I'm obsessed with finding frameworks for self-discovery.
Gall's law is one of those that just clicked for me, although without realizing it, I had a tendency to disobey it unknowingly.
Gall's law states that:
“A complex system that works is invariably found to have evolved from a simple system that worked. The inverse proposition also appears to be true: A complex system designed from scratch never works and cannot be made to work. You have to start over, beginning with a working simple system.”
A common example is the jet.
You can't just go from no airplanes or human flight to jets. No.
You have to start with biplanes and all the other inventions leading up to the jet.
Even life itself started with a single-cell organism and evolved from there.

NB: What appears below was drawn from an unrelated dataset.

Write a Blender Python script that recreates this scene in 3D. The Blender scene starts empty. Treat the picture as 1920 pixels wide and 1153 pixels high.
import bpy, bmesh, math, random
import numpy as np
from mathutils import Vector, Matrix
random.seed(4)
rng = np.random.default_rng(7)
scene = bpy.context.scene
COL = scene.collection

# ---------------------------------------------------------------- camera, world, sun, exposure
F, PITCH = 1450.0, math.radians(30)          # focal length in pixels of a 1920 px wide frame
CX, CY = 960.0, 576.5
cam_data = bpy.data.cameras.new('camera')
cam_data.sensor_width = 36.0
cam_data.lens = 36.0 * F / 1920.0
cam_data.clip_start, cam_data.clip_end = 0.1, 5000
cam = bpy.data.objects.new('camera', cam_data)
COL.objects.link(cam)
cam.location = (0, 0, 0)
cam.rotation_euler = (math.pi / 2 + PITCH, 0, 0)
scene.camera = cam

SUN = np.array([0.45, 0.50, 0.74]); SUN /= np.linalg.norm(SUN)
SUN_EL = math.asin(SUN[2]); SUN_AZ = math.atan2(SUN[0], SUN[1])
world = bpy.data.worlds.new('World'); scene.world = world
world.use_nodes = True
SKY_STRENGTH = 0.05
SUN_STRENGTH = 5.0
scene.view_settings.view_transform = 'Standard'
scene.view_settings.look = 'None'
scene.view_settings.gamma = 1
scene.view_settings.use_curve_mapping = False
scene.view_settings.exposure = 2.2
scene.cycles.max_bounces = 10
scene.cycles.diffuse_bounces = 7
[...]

There's a simple-to-complex gradient across nature, it's embedded in everything.
And once we start recognizing it, we can start acting on it to our own benefit.
It used to be called 'getting your shit together', now they call it work-life balance.
Both point to the idea that things tend to get out of wack.
Let something evolve long enough in the world and it'll gradually grow more complex.
Like a snowball rolling down a hill, gathering as it goes.
Rarely will we just stumble upon a smooth, stable life flow without immense intention involved to simplify.
The beliefs we hold near & dear haven't come to us in one fell swoop. They weren't delivered or discovered in the same moment.
Epiphanies contribute to their makeup, but time is required too.
They accrued, grew, and melded as we've went through our life experiences.
They came from walking the path.
So when we feel as though we don't have the proper beliefs in place for what life is throwing at us, we may initially think we won't be able to figure it out, to see it through, to expand ourselves into the unknown and stake a new claim.
Bit by bit, however, our understanding develops.
Stagnating in the face of the unknown is a disservice and compounds its power if we aren't willing to lean into it and give it a run for its money.
The overwhelm we experience with a problem is due to its sheer size, complexity, and consequence.
Gall's law is a tool mind that reduces the magnitude down to a more digestible size.
It encourages us to look for a solution so simple it works, THEN enhance from there.
Whereas our default may be more bells & whistles based.
An insight-fruiting question I learned from Tim Ferriss:
"What would this look like if it were easy?"
It breaks beliefs. It tears down so many assumptions of difficulty.
Don't make things harder than they already are.
Instead, simplify your approach so much so that you become unstuck.